On the one hand, operators must run multiple networks (2G, 2.5G, 3G, IMS), and somehow have a unified set of service offerings across these networks for their subscribers.

Operators are under pressure

There are also new networks with new capabilities, such as IMS, to consider and challenges from new entrants with new delivery mechanisms (WiMAX, VOIP, and so on).

On the other hand, many services are becoming ubiquitous (Voice, Prepaid, SMS) and ARPU for these services is under attack. So:

  • How does an operator differentiate itself from its competitors?

  • How does an operator encourage subscriber loyalty?

  • How can an operator protect and increase ARPU?
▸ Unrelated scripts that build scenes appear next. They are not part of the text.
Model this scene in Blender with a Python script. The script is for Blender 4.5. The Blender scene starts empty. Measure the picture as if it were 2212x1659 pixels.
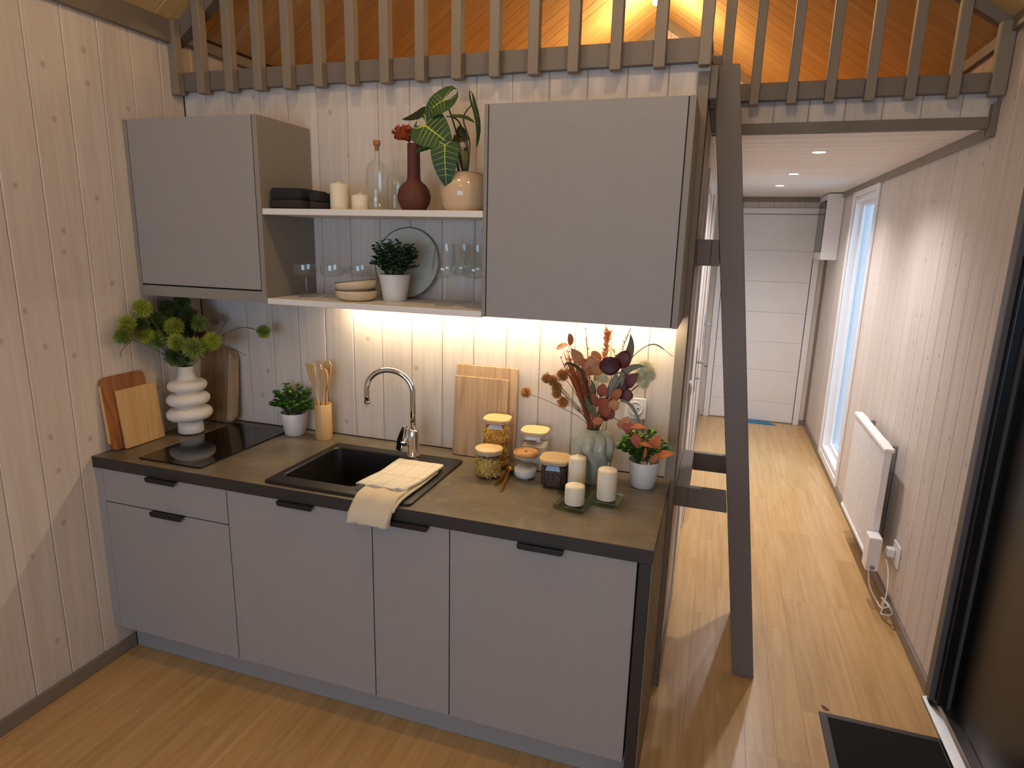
import bpy, bmesh, math, random
from mathutils import Vector, Matrix
S = bpy.context.scene
COL = S.collection
rnd = random.Random(7)
PI = math.pi

# ---------------------------------------------------------------- camera
yaw, pitch, roll = math.radians(-17.8424), math.radians(-12.7465), math.radians(1.5047)
fwd = Vector((math.sin(yaw)*math.cos(pitch), math.cos(yaw)*math.cos(pitch), math.sin(pitch)))
rgt = Vector((math.cos(yaw), -math.sin(yaw), 0)); up = rgt.cross(fwd)
r2 = math.cos(roll)*rgt + math.sin(roll)*up; u2 = -math.sin(roll)*rgt + math.cos(roll)*up
cd = bpy.data.cameras.new('camera'); cam = bpy.data.objects.new('camera', cd); COL.objects.link(cam)
mw = Matrix((( r2.x, u2.x, -fwd.x, 2.2941), (r2.y, u2.y, -fwd.y, -2.3515), (r2.z, u2.z, -fwd.z, 1.7679), (0, 0, 0, 1)))
cam.matrix_world = mw
cd.sensor_fit = 'HORIZONTAL'; cd.sensor_width = 36; cd.lens = 1357.96*36/2212
cd.clip_start = .02
S.camera = cam

# ---------------------------------------------------------------- world, lights, exposure
W = bpy.data.worlds.new('world'); S.world = W; W.use_nodes = True
bg = W.node_tree.nodes['Background']; bg.inputs[0].default_value = (.50, .72, 1, 1); bg.inputs[1].default_value = 5.8

def light(name, kind, loc, energy, col, size=.1, rot=None, sy=None, spot=None, blend=.5):
    d = bpy.data.lights.new(name, kind); d.energy = energy; d.color = col
    if kind == 'AREA':
        d.size = size
        if sy: d.shape = 'RECTANGLE'; d.size_y = sy
    else: d.shadow_soft_size = size
    if kind == 'SPOT': d.spot_size = math.radians(spot); d.spot_blend = blend
    o = bpy.data.objects.new(name, d); COL.objects.link(o); o.location = loc
    if rot: o.rotation_euler = rot
    return o
WARM = (1, .79, .53); WARMER = (1, .68, .33); NEUT = (1, .95, .97); DAY = (.62, .78, 1)
light('ridge_lamp_light', 'POINT', (1.15, -1.0, 3.25), 11, WARM, .035)
light('ridge_lamp_light', 'POINT', (2.25, -1.0, 3.2), 15, WARM, .035)
light('room_lamp_light', 'POINT', (1.63, -3.1, 3.4), 15, WARM, .06)
light('loft_lamp_light', 'POINT', (1.63, 3.05, 3.42), 31, WARMER, .05)
for y in (1.34, 2.36, 3.21):
    light('downlight_light', 'SPOT', (2.70, y, 2.24), 58, NEUT, .03, (0, 0, 0), spot=140, blend=1)
# daylight entering by the glazed panel of the passage and by the big window behind the camera
for nm, loc, sx, rt, sy in (('passage_portal', (3.40, 3.0, 1.14), 2.1, (0, PI/2, 0), .8), ('window_portal', (1.6, -4.66, 1.35), 2.3, (PI/2, 0, 0), 1.6)):
    lo = light(nm, 'AREA', loc, 1, (1, 1, 1), sx, rt, sy); lo.data.cycles.is_portal = True
S.view_settings.view_transform = 'Standard'; S.view_settings.look = 'None'
S.view_settings.exposure = 0; S.view_settings.gamma = 1
S.view_settings.use_curve_mapping = False
S.cycles.use_denoising = True
S.cycles.max_bounces = 10; S.cycles.transparent_max_bounces = 24; S.cycles.transmission_bounces = 8
S.cycles.sample_clamp_indirect = 4
S.cycles.caustics_reflective = False; S.cycles.caustics_refractive = False

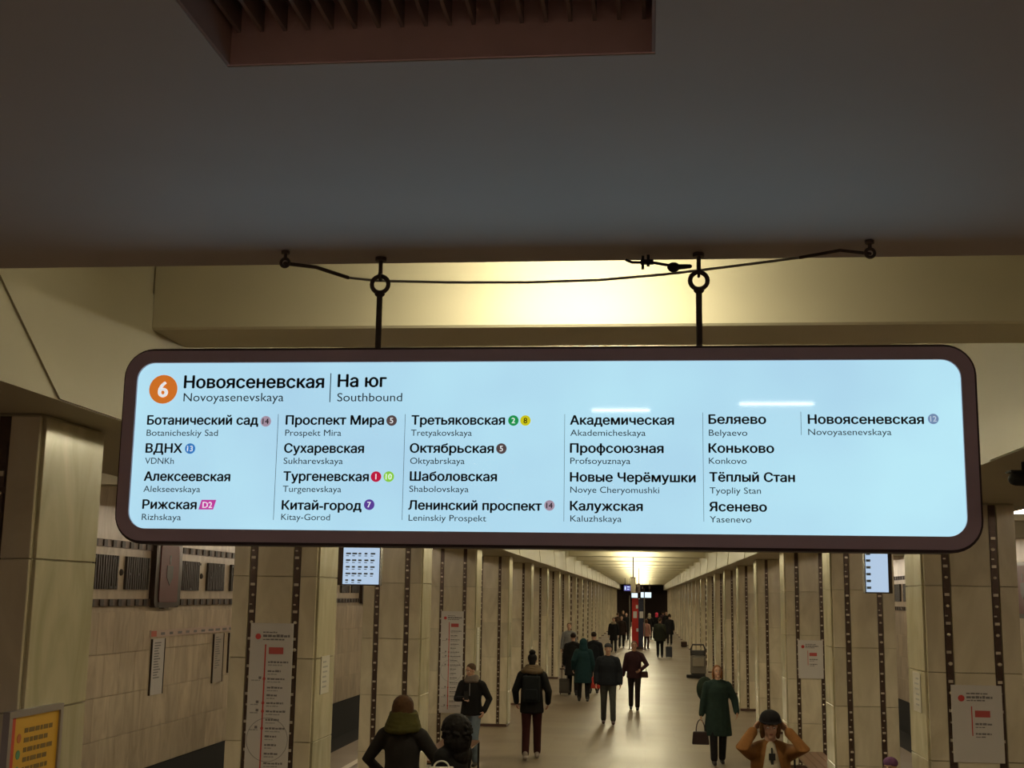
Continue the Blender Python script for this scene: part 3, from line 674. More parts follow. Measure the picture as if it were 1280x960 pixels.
# information post
p = hitZ(797, 806, 0.0)
Yp = 70.0; px_ = lambda x: hitY(x, 780, Yp).x
xc = px_(797)
t_ = thing('information_post', 'red and dark blue help post standing in the middle of the hall', 'information post', (xc, Yp, 0), 0)
B(px_(790)-xc, px_(798)-xc, 0, 0.35, 0.12, 2.75).obj('red_panel', mat('post_red', (0.50, 0.02, 0.015), 0.4), t_)
B(px_(798)-xc, px_(804)-xc, 0.0, 0.35, 0.12, 2.72).obj('blue_panel', mat('post_blue', (0.02, 0.025, 0.06), 0.4), t_)
B(px_(789.5)-xc, px_(804.5)-xc, -0.1, 0.45, 0, 0.12).obj('base', M_IRON, t_)
for xx, z_, hh in ((791.5, 1.68, 0.36), (799.5, 1.68, 0.36)): B(px_(xx)-xc, px_(xx+4.6)-xc, -0.012, 0, z_, z_+hh).obj('notice', M_WHITE, t_)
B(px_(795)-xc, px_(797.6)-xc, -0.012, 0, 2.2, 2.38).obj('notice', M_WHITE, t_); B(px_(795.4)-xc, px_(798)-xc, -0.03, 0, 0.95, 1.12).obj('intercom', M_WHITE, t_)
for xx, ht, lb in ((787.3, 2.9, 'left'), (805.5, 3.3, 'right')):
    t_ = thing('steel_pole', 'thin grey pole standing just %s of the red help post' % lb, 'pole', (px_(xx), Yp-0.6, 0), 0)
    B(-0.03, 0.03, -0.03, 0.03, 0.03, ht).obj('shaft', mat('pole_grey', (0.22, 0.19, 0.15), 0.5, 0.5), t_); B(-0.11, 0.11, -0.11, 0.11, 0, 0.03).obj('foot', M_IRON, t_)
    B(-0.04, 0.04, -0.04, 0.04, ht, ht+0.03).obj('cap', M_IRON, t_)
# ------------------------------------------------------------------ people
def V(*a): return Vector(a)
def ik(a, t, l1, l2, hint):
    d = t-a; L = min(max(d.length, abs(l1-l2)+0.02), (l1+l2)*0.998); dn = d.normalized()
    ca = max(-1, min(1, (l1*l1+L*L-l2*l2)/(2*l1*L))); h = hint-dn*hint.dot(dn)
    h = h.normalized() if h.length > 1e-5 else V(0, 1, 0)
    return a+dn*l1*ca+h*l1*math.sqrt(max(0, 1-ca*ca)), a+dn*L
def rem(name, mb, m, parent, vox, smooth=2, s=1.0):
    me = bpy.data.meshes.new('tmp'); me.from_pydata([(v[0]*s, v[1]*s, v[2]*s) for v in mb.v], [], mb.f); me.update()
    bm = bmesh.new(); bm.from_mesh(me); bmesh.ops.recalc_face_normals(bm, faces=bm.faces); bm.to_mesh(me); bm.free()
    o = bpy.data.objects.new('tmp_shape', me); COL.objects.link(o)
    r = o.modifiers.new('r', 'REMESH'); r.mode = 'VOXEL'; r.voxel_size = vox; r.adaptivity = 0.0
    if smooth: sm_ = o.modifiers.new('s', 'SMOOTH'); sm_.iterations = smooth; sm_.factor = 0.5
    JOBS.append(('shape', o, dict(name=name, m=m, parent=parent)))
def cloth(name, c, rough=0.85): return mat('cloth_'+name, c, rough, noise=0.25, nscale=14, bump=0.25, spec=0.2)
SKIN = mat('skin', (0.50, 0.29, 0.20), 0.5); LIPS = mat('lips', (0.35, 0.11, 0.09), 0.5)
EYEW = mat('eye_white', (0.7, 0.68, 0.65), 0.2); EYED = mat('iris_dark', (0.05, 0.03, 0.02), 0.1)
def hand(mb, wrist, d, inner, vox, curl=0.6, thumb_side=None):
    """palm, four unequal bent fingers and a side thumb; d along the forearm, inner = palm normal"""
    d = d.normalized(); n = (inner-d*inner.dot(d)).normalized(); w_ = d.cross(n)
    if thumb_side is not None and w_.dot(thumb_side) < 0: w_ = -w_
    fr = max(0.0085, vox*0.95)
    pc = wrist+d*0.045
    for o in (-0.022, 0.0, 0.022): mb.sweep([wrist+w_*o*0.6, wrist+d*0.085+w_*o], [0.017, 0.015], 8)
    for i, (o, L) in enumerate(((0.032, 0.072), (0.011, 0.082), (-0.011, 0.076), (-0.031, 0.060))):
        b_ = wrist+d*0.08+w_*o; sp = w_*o*0.25
        c1 = b_+(d+n*curl*0.4).normalized()*L*0.45+sp; c2 = c1+(d+n*curl*1.3).normalized()*L*0.32; c3 = c2+(d+n*curl*2.4).normalized()*L*0.25
        mb.sweep([b_, c1, c2, c3], [fr, fr, fr*0.92, fr*0.85], 8)
    t0 = wrist+d*0.03+w_*0.022; t1 = t0+(d*0.6+w_*0.9+n*0.3).normalized()*0.04; t2 = t1+(d*0.9+w_*0.25+n*0.5).normalized()*0.035
    mb.sweep([t0, t1, t2], [fr*1.3, fr*1.15, fr], 8)
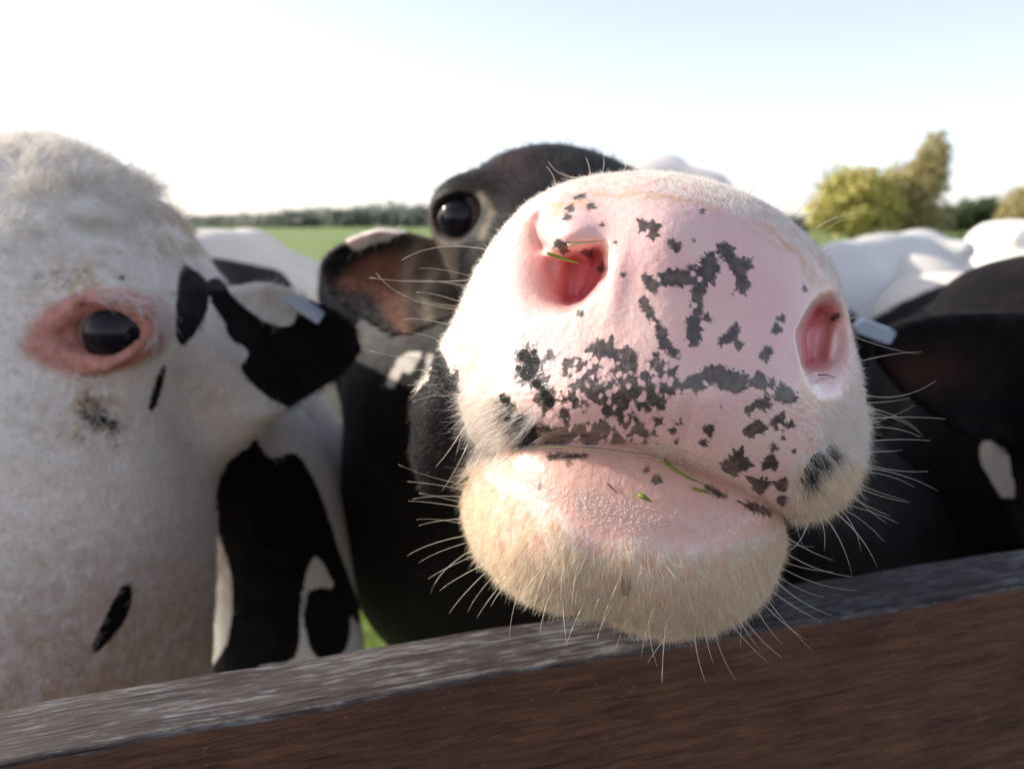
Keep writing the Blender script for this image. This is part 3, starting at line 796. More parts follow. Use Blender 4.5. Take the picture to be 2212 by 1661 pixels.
def ear_sdf(p, base, tip, up, ln_w, thick=.006, cup=.6):
    """leaf shaped ear: a curved thin shell from base to tip"""
    base = np.asarray(base); tip = np.asarray(tip)
    B = basis(tip - base, up)
    L = np.linalg.norm(tip - base)
    q = (p - base.astype(np.float32)) @ B.astype(np.float32)
    t = q[:, 0] / L
    w = ln_w * np.sqrt(np.clip(t * 1.9 + .25, 0, 1)) * np.sqrt(np.clip(1.02 - t, 0, 1)) * 1.25
    # z is across the ear (up), y is its thickness
    sh = q[:, 1] - cup * q[:, 2] ** 2 / max(ln_w, 1e-3)
    a = np.abs(sh) - thick
    b = np.abs(q[:, 2]) - w
    c = np.maximum(-t - .06, t - 1.0) * L
    return np.maximum(np.maximum(a, b * .7), c)

# ---- the near cow
MX = axis(-.50, (-.20, .03), (-.06, .006), (-.035, .003), (.150, .00082), (.20, .004), (.60, .03))
MY = axis(.22, (.24, .004), (.318, .00085), (.345, .0014), (.40, .0024), (.56, .005), (.72, .0045), (.90, .008), (1.3, .025), (3.0, .035))
MZ = axis(-.03, (.80, .03), (H - .19, .010), (H - .155, .0020), (H + .022, .00082), (H + .10, .0045), (H + .16, .006), (H + .4, .03))
EYE_M = P(1010, 470, .605); EYE_R = .0195
def muzzle_sdf(p):
    px, py, d = proj(p)
    far = (px < MAPX0) | (px > MAPX0 + MAPS * (MAPW - 1)) | (py < MAPY0) | (py > MAPY0 + MAPS * (MAPH - 1))
    s = sample(MUZ_SD, px, py); fr = sample(D_FRONT, px, py)
    barrel = .016 * np.clip((d - .325) / .09, 0, 1.6) ** 2 + .010 * np.clip((.315 - d) / .05, 0, 1) ** 2
    side = s * d / FPX + barrel
    f = smax(side, (fr - d), .016)
    f = np.maximum(f, d - .43)
    s2 = sample(CHIN_SD, px, py); fr2 = sample(D_CHIN, px, py)
    side2 = s2 * d / FPX + .02 * np.clip((d - .32) / .08, 0, 1.8) ** 2 + .012 * np.clip((.31 - d) / .04, 0, 1) ** 2
    g = smax(side2, fr2 - d, .018)
    g = np.maximum(g, d - .40)
    out = np.minimum(f, g)
    return np.where(far, np.maximum(out, .03), out)
def main_fn(p):
    f = muzzle_sdf(p)
    # face, brow, cheeks, jaw
    h = cap(p, P(1430, 670, .36), P(1340, 640, .62), .045, .080)
    h = smin(h, ell(p, P(1185, 520, .665), (.088, .085, .077)), .05)
    h = smin(h, ell(p, P(1545, 715, .66), (.088, .085, .080)), .06)
    h = smin(h, ell(p, P(1160, 560, .60), (.052, .05, .05)), .03)
    h = smin(h, ell(p, P(1600, 665, .55), (.060, .06, .062)), .04)
    h = smin(h, ell(p, P(1370, 640, .74), (.12, .10, .085)), .06)
    h = smin(h, cap(p, P(1400, 850, .42), P(1330, 860, .66), .062, .105), .05)
    h = smin(h, cap(p, P(1390, 1120, .40), P(1340, 1000, .64), .040, .075), .05)
    # dark hanging lip corner on the picture's left and the muzzle's own cheek
    h = smin(h, cap(p, P(985, 905, .345), P(945, 985, .355), .012, .0105), .01)
    h = smin(h, cap(p, P(945, 985, .355), P(930, 1045, .358), .0105, .0055), .006)
    h = smin(h, cap(p, P(1015, 870, .345), P(1150, 850, .40), .022, .035), .02)
    f = smin(f, h, .022)
    # orbit: rim, then the socket
    rim = ell(p, EYE_M + [-.001, .008, .002], (.029, .028, .029))
    f = smin(f, rim, .028)
    f = smax(f, -ell(p, EYE_M + [-.010, -.016, -.001], (.0225, .024, .0150), basis((1, .15, .50))), .007)
    # ears
    e = ear_sdf(p, P(985, 600, .74), P(695, 590, .80), (.25, -.35, 1), .052, .007, .55)
    f = smin(f, e, .018)
    e = ear_sdf(p, P(1640, 700, .76), P(1790, 800, .84), (-.3, -.3, 1), .048, .006, -.55)
    f = smin(f, e, .018)
    # neck, trunk
    b = cap(p, P(1350, 760, .78), (.05, 1.28, H - .28), .12, .25)
    b = smin(b, cap(p, (-.03, 1.02, H - .22), (-.015, 1.16, H - .44), .19, .25), .10)
    b = smin(b, cap(p, (.16, 1.05, H - .30), (.20, 1.25, H - .55), .20, .24), .10)
    b = smin(b, cap(p, P(1600, 1120, .62), P(1760, 1200, 1.05), .07, .17), .06)
    b = smin(b, ell(p, (.05, 1.36, H - .42), (.29, .30, .38)), .12)
    b = smin(b, ell(p, (.27, 1.95, H - .40), (.34, .78, .42), basis((.95, -.30, 0))), .15)
    b = smin(b, ell(p, (.45, 2.58, H - .24), (.27, .28, .30)), .12)
    b = smin(b, cap(p, (.11, 1.25, H - .06), (.50, 2.7, H + .13), .09, .09), .12)
    b = smin(b, ell(p, (.43, 2.45, H + .04), (.31, .55, .118), basis((.95, -.30, 0))), .05)
    b = legs(p, b, .08, 1.32, .45, 2.60, .85, .95)
    f = smin(f, b, .06)
    return f
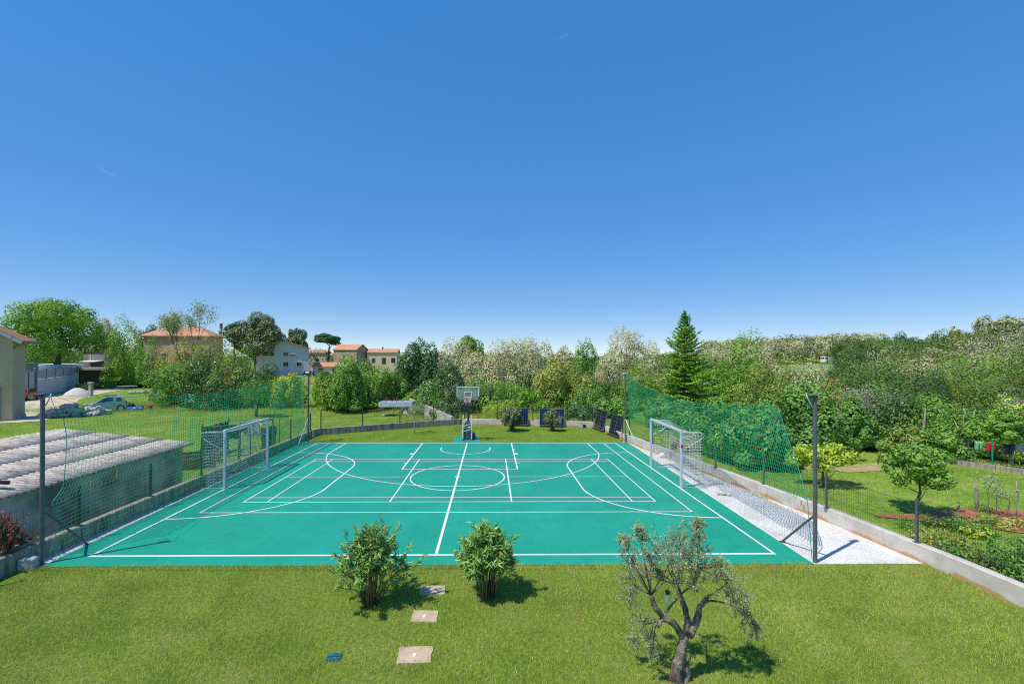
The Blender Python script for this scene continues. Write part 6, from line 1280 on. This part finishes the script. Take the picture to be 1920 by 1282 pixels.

  • How can an operator achieve all of these things in a volatile economic environment?

The service development and delivery mechanisms of the past are not flexible or powerful enough to provide answers to these questions. A new approach is needed.

A new approach to service development and delivery

Operators need to maximise the return on investment in their existing networks and services, whilst at the same time reducing the barriers to future innovation. They need to embrace new networks and technologies, whilst at the same time minimising the impact on their subscribers of migration to these new networks and technologies.

…​there is a forward-looking imperative brewing. In operator surveys, the need to accelerate time-to-market for new services consistently comes out as a top driver for the acquisition of new service creation and delivery technology.
— LIGHTREADING'S Services Software Insider
Vol 4 No 4

Operators need the ability to make new products by re-using existing products (and/or components of products) and augmenting existing products.

In order to bring new products to market more quickly, operators recognize they need service reuse as part of the mix. Operators are interested in new service creation and delivery architectures that support the assembly of telecom products from re-usable service components.
— LIGHTREADING'S Services Software Insider
Vol 4 No 4
Service brokering and service/feature interaction technology is the answer.

Service brokers allow operators to selectively trigger and run multiple services on a single network trigger. Service brokers blend together services, by managing the signaling interactions between the services in a centralised middleware layer, which sits between the network and the services layer.

The OpenCloud Service Interaction SLEE (SIS) provides service brokering and service interaction functionality for SS7 and IMS networks.